GWOC flexing bowling muscle again; Troy leading the way


Ohio High School Bowling
Last season four GWOC teams finished in the Top 6 at the girls state bowling tournament and on the boys side conference member Fairmont finished third. Expect similar results this season, especially if Troy has anything to say about. Thus far the Trojans have three boys that have rolled 300 games this season.

TROY — When it comes to high school bowling, the Greater Western Ohio Conference is on a roll. Count the Troy Trojans as a striking success, too.

The website’s high-game honor roll lists 14 perfect games of 300 (12 consecutive strikes). Troy has three of those, and all came from three different bowlers — Zach Brown, Erik Canan and Darin Hinkle. Toss in their bowling coaches — Rob Dever and Cevin Wagner have two each — and the Trojans have combined for seven 300 games. Canan also rolled a 299 this season, just missing on his 12th and final roll.

“I don’t know if there’s really an explanation other than we’ve been fortunate,” said Dever. “They’re good bowlers for one thing. You just have that day when you’re bowling good and you’re getting the breaks at the same time.”

For Brown, that was in the Trojans’ season opener back on Nov. 20.

“Around the ninth strike,” Brown said of when he started getting nervous. “I’ve had nine and 10 (strikes) in a row a couple of times. I’ve been close. I asked friends to help calm me down, tell me jokes to lighten it up so I didn’t think about it as much. … I don’t mind if people talk to me. But it would make me a little nervous if they came up to me and said, ‘Hey you have seven in a row.’ Oh, thanks. I didn’t notice. That would add to the nerves.”

Brown said he nearly lost his bid for perfection in the seventh frame. He hit the pocket a little high and left the No. 4 pin, but a messenger pin rolled around and took it down late.

“You can always throw the perfect ball and leave a corner pin or solid 8 or solid 9 on any given shot,” said Wagner. “I get as nervous as the bowlers do. I hope they bowl well, even if it’s a bowler on the other team. It’s exciting to see a 300 game. I know how difficult it is.”

The Trojans could have more 300 games in their future. The program is now booming with 30 bowlers. A junior varsity team was added, which most of the GWOC schools now have. That pool of talent could be bad news for teams around the state.

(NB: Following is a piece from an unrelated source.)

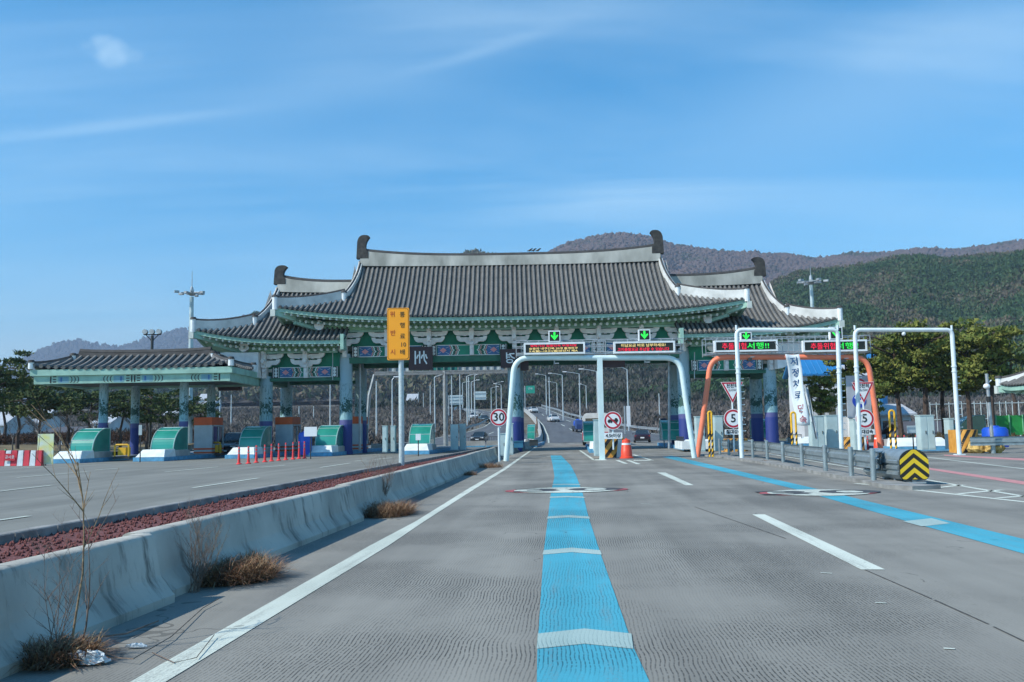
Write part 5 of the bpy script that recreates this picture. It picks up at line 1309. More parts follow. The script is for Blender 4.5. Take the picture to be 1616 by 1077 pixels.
# ------------------------------------------------------------------ mountains and wooded slopes
def sheet(name, sil, Y0, Y1, zfoot, m, rough=6, curve=1.0, nx=70, nt=26, behind=1.25):
    """hill whose crest stands at distance Y1 and whose foot lies at Y0"""
    pxs = np.linspace(sil[0][0], sil[-1][0], nx); rows = []
    ph = rng.random(6)*6.28
    def nz(x, y, k): return math.sin(x*.011+ph[0]+1.3*math.sin(y*.006+ph[1]))*.5+math.sin(x*.027+y*.013+ph[2])*.3+math.sin(x*.061-y*.043+ph[3])*.2
    H = []
    for px in pxs:
        pc = P(px, interp(px, sil), Y1); H.append(pc)
    def point(i, t):
        pc = H[i]; u = i/(nx-1)
        if t <= 1: Y = Y0+(Y1-Y0)*t; f = t**curve; f = f*(1-.25*math.sin(PI*t)*0)
        else: Y = Y1*(1+(behind-1)*(t-1)*2); f = 1-(t-1)*1.2
        x = pc.x*Y/Y1; z0 = zfoot if t <= 1 else zfoot
        z = z0+(pc.z-z0)*f+rough*nz(x, Y, 0)*max(0, min(1, 4*t*(1-t))*(1-t**3)) if t <= 1 else z0+(pc.z-z0)*f
        return Vector((x, Y, z))
    ts = [i/nt for i in range(nt+1)]+[1.15, 1.5]
    for t in ts: rows.append([point(i, t) for i in range(nx)])
    mb = MB(); mb.grid(rows); o = struct(mb, name, m, 1)
    def at(u, t):
        i = min(nx-2, int(u*(nx-1))); f = u*(nx-1)-i; return point(i, t).lerp(point(i+1, t), f)
    return o, at
def wood(name, at, n, r0, r1, m, label, t0=.0, t1=1.0, bias=1, jit=.32, nb=0, **kw):
    C = []; 
    for _ in range(n):
        u = random.random(); t = t0+(t1-t0)*random.random()**bias; p = at(u, t); C.append((p.x, p.y, p.z))
    C = np.array(C); Rr = r0+(r1-r0)*rng.random(n); C[:, 2] += Rr*.35
    if nb: V, Fc = brush(C, Rr, nb, **kw)
    else:
        J = 1+jit*rng.standard_normal((n, 12, 1)); V = I0[0][None]*J*Rr[:, None, None]; V[:, :, 2] *= 1.05; V = (V+C[:, None, :]).reshape(-1, 3); Fc = (I0[1][None]+12*np.arange(n)[:, None, None]).reshape(-1, 3)
    return tag(np_mesh(name, V, Fc, m), label, 'forest', kind='stuff')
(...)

At the state tournament last season, GWOC teams Beavercreek, Fairborn and Centerville swept the top three spots, while Troy finished sixth. On the boys side, Fairmont took third behind Midwest Athletic Conference powers Coldwater and St. Henry.

This season, Beavercreek, Centerville, Fairborn, Fairmont and Troy are a combined 38-7 in boys action and 37-5 in girls play.

“I think we have a lot of great coaches in the area,” Dever said of the GWOC’s success. “You can feel it and see it in the way the kids throw the ball. Especially with the girls, you can tell a difference in their style and aggressiveness.”

No GWOC girls have rolled up perfection yet, but Fairmont’s Sara Turpin leads the’s girls honor with a 288. Miamisburg’s Michelle Durrant, another GWOC program, topped the list last year at 289.

Improving equipment could help. Bowling balls are harder these days making for better striking and pin action. And it’s common for bowlers to bring four or five bowling balls to matches to use with different lane types. Some balls work better on oily lanes and others on drier lanes. A plastic bowling ball that does not hook or curve is used to pick up spares.

Brown, meanwhile, uses equipment rarely seen in bowling: sneakers. He forgoes regular bowling shoes for his Nike’s.

“My style of bowling is a little bit out of the ordinary,” Brown said. “That prevents me from sliding, which cranker bowlers usually to do. They usually stand closer to the edge and play the big hook shot. I’ve actually scooted more toward the middle. I have a more direct shot to the pocket. It’s easier to control and makes me more consistent.”

Brown and the rest of the Trojans hope to keep adding to their 300 honor roll as well. Getting there once helps when that second time rolls around.

“It’s a great feeling, especially the first time you do it,” Dever said. “If you have a 200-plus average and you throw that first 300 game, you feel like you get that monkey off your back. Eventually if you’re a good bowler you’re going to get one. It feels good to finally get it.”